- Task instructions:
Word for word, give the material below again, minus any images.

****************************************

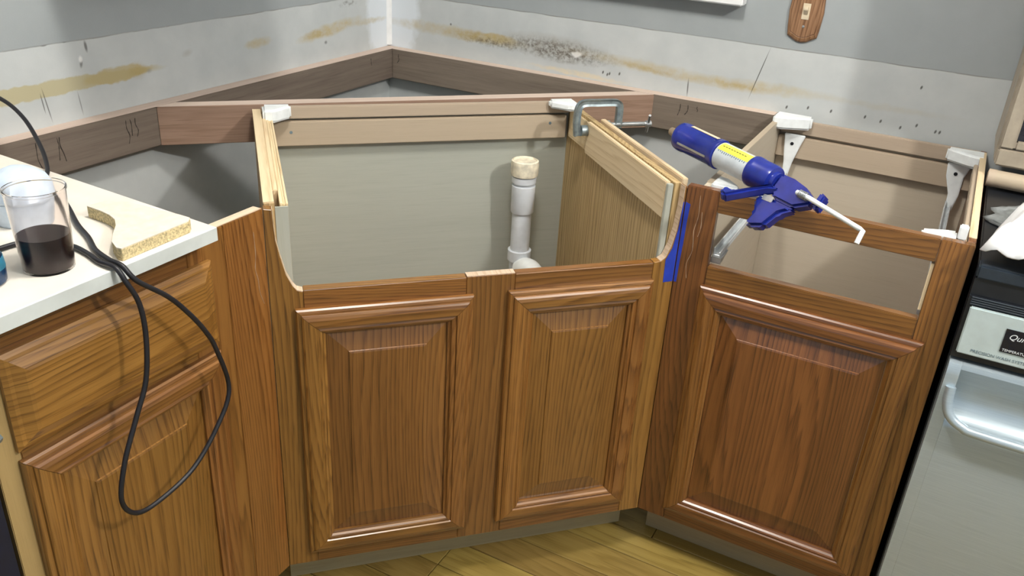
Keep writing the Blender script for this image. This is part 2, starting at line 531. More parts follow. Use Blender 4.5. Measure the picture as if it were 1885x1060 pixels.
def text_mesh(name, body, size, mat, parent, loc, rot, shear=0.0, depth=0.0003):
    cu = bpy.data.curves.new(name, 'FONT')
    cu.body = body
    cu.size = size
    cu.shear = shear
    cu.extrude = depth
    tmp = bpy.data.objects.new(name + '_tmp', cu)
    COL.objects.link(tmp)
    dg = bpy.context.evaluated_depsgraph_get()
    me = bpy.data.meshes.new_from_object(tmp.evaluated_get(dg))
    bpy.data.objects.remove(tmp)
    me.materials.clear()
    me.materials.append(MT[mat])
    o = bpy.data.objects.new(name, me)
    COL.objects.link(o)
    o.parent = parent
    o.location = loc
    o.rotation_euler = rot
    return o


# ------------------------------------------------------------------ room shell
structure(MB().box(-0.12, 0.0, -3.4, 0.12, 0.0, 2.44).build('wall_left', 'wall_left'),
          'grey painted left wall with bare band, glue stains')
structure(MB().box(0.0, 3.6, 0.0, 0.12, 0.0, 2.44).build('wall_right', 'wall_right'),
          'grey painted right wall with bare band, glue and mould stains')
structure(MB().box(-0.12, 3.6, -3.4, 0.12, 2.44, 2.5).build('ceiling', 'ceiling'))
fl = structure(MB().box(-0.12, 3.6, -3.4, 0.12, -0.06, -0.012).build('floor', 'kick', grain='x'),
               'yellow wood plank floor')
# planks run along the right wall
pw, py = 0.083, -0.20
row = 0
while py > -2.6:
    x = -0.3 - 0.37 * (row % 3)
    while x < 3.2:
        L_ = random.choice((0.75, 0.92, 1.1))
        x0, x1 = max(x, 0.05), min(x + L_, 3.2)
        if x1 - x0 > 0.05 and not (x1 < 0.25):
            MB().box(x0 + 0.0008, x1 - 0.0008, py - pw + 0.0008, py - 0.0008, -0.012, 0.0).build(
                'plank', 'plank', fl, grain='x', bevel=0.0012, seg=1)
        x += L_
    py -= pw
    row += 1

# inside corner: filled, caulked joint
cb = structure(MB().prism([(0, 0), (0.013, 0), (0.008, -0.004), (0.004, -0.008), (0, -0.014)], 'z', 0.884, 2.44).build(
    'trim_1', 'white_paint', bevel=0.002), 'lumpy white caulk bead in the wall corner')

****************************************

- Reply to the exercise:
Keep writing the Blender script for this image. This is part 2, starting at line 531. More parts follow. Use Blender 4.5. Measure the picture as if it were 1885x1060 pixels.
def text_mesh(name, body, size, mat, parent, loc, rot, shear=0.0, depth=0.0003):
    cu = bpy.data.curves.new(name, 'FONT')
    cu.body = body
    cu.size = size
    cu.shear = shear
    cu.extrude = depth
    tmp = bpy.data.objects.new(name + '_tmp', cu)
    COL.objects.link(tmp)
    dg = bpy.context.evaluated_depsgraph_get()
    me = bpy.data.meshes.new_from_object(tmp.evaluated_get(dg))
    bpy.data.objects.remove(tmp)
    me.materials.clear()
    me.materials.append(MT[mat])
    o = bpy.data.objects.new(name, me)
    COL.objects.link(o)
    o.parent = parent
    o.location = loc
    o.rotation_euler = rot
    return o


# ------------------------------------------------------------------ room shell
structure(MB().box(-0.12, 0.0, -3.4, 0.12, 0.0, 2.44).build('wall_left', 'wall_left'),
          'grey painted left wall with bare band, glue stains')
structure(MB().box(0.0, 3.6, 0.0, 0.12, 0.0, 2.44).build('wall_right', 'wall_right'),
          'grey painted right wall with bare band, glue and mould stains')
structure(MB().box(-0.12, 3.6, -3.4, 0.12, 2.44, 2.5).build('ceiling', 'ceiling'))
fl = structure(MB().box(-0.12, 3.6, -3.4, 0.12, -0.06, -0.012).build('floor', 'kick', grain='x'),
               'yellow wood plank floor')
# planks run along the right wall
pw, py = 0.083, -0.20
row = 0
while py > -2.6:
    x = -0.3 - 0.37 * (row % 3)
    while x < 3.2:
        L_ = random.choice((0.75, 0.92, 1.1))
        x0, x1 = max(x, 0.05), min(x + L_, 3.2)
        if x1 - x0 > 0.05 and not (x1 < 0.25):
            MB().box(x0 + 0.0008, x1 - 0.0008, py - pw + 0.0008, py - 0.0008, -0.012, 0.0).build(
                'plank', 'plank', fl, grain='x', bevel=0.0012, seg=1)
        x += L_
    py -= pw
    row += 1

# inside corner: filled, caulked joint
cb = structure(MB().prism([(0, 0), (0.013, 0), (0.008, -0.004), (0.004, -0.008), (0, -0.014)], 'z', 0.884, 2.44).build(
    'trim_1', 'white_paint', bevel=0.002), 'lumpy white caulk bead in the wall corner')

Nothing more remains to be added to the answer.